[Review] Nico: Desertshore (1970)

Nico and her horrorshow harmonium return to their nightmare world for another album.

Kronomyth 3.0: Kinder toting leader.

Nico’s kindertotenleider is an acquired taste. Arched high in a tower of her own design, her stilted plainchant (delivered in English and German) naked save for the bone-dry touches of harmonium, piano and violin, Nico might well be Europe’s answer to Yoko Ono. And yet Desertshore is an affecting album, sweet and sad, an emotional wasteland peopled with malformed musical creatures long since adapted to the harsh conditions.

I’ve always believed that Nico was an underrated talent, doomed to be remembered by many as a footnote in the Velvet Underground’s tempestuous history. While John Cale produces and plays on Desertshore, this is not a continuation of the music found on Velvet Underground & Nico (only the closing “All That Is My Own” would come close to qualifying as a Velvets track). She is alone in the world of Desertshore; even when a child’s voice steps forward on “Le Petit Chevalier,” it’s as if from a dream remembered rather than the actions of a flesh-and-blood companion.

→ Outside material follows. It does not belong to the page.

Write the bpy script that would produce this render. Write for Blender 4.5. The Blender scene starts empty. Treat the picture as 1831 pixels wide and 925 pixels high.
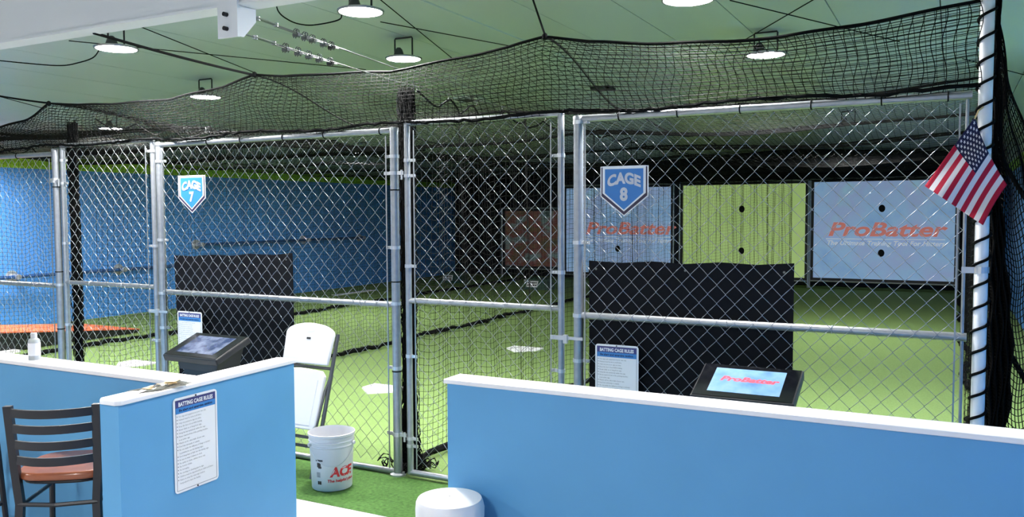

Lyrically, Nico is more drawn to musical incantation than the observational style of Laurie Anderson, who otherwise started out on a very similar path. Both could be called minimalists, but Nico existed as a sort of banshee in the beau monde, while Anderson sought to turn the beat experience into a multimedia experience. Pulling individual songs from Desertshore misses the point, but “The Falconer” and “Mutterlein” (one of two tracks here that appeared in the Philippe Garrel film “La Cicatrice Interieure,” as did Nico herself) are a good indication of the disc’s merits.

Read more Nico reviews

Original LP Version

A1. Janitor of Lunacy (4:00)
A2. The Falconer (5:40)
A3. My Only Child (3:28)
A4. Le Petit Chevalier (1:09)
B1. Abschied (3:02)
B2. Afraid (3:27)
B3. Mutterlein (4:37)
B4. All That Is My Own (3:28)

All selections written by Nico. Arrangements by John Cale.

The Players

Nico (vocals and harmonium), John Cale (all other instruments except trumpet, harmony vocals) with Adam Miller (harmony vocals). Produced by John Cale; co-produced by Joe Boyd; engineered by John Wood.

The Pictures

Design by Nigel Weymouth.

The Plastic

Released on elpee in December 1970* in the US (Reprise, RS 6424) and in 1971 in the UK (Reprise, RSLP 6424) and France (Reprise, K44 102). (*First appeared on 12/5/70 issue of Billboard.)

  1. Re-issued on compact disc in 1989 in Europe (WEA, 25870).
  2. Re-issued on compact disc on October 26, 1993 in the US (Reprise, 6424-2).
  3. Re-released on 180g vinyl elpee in 2002 in the US (4 Men With Beards, 4M113) with gatefold cover.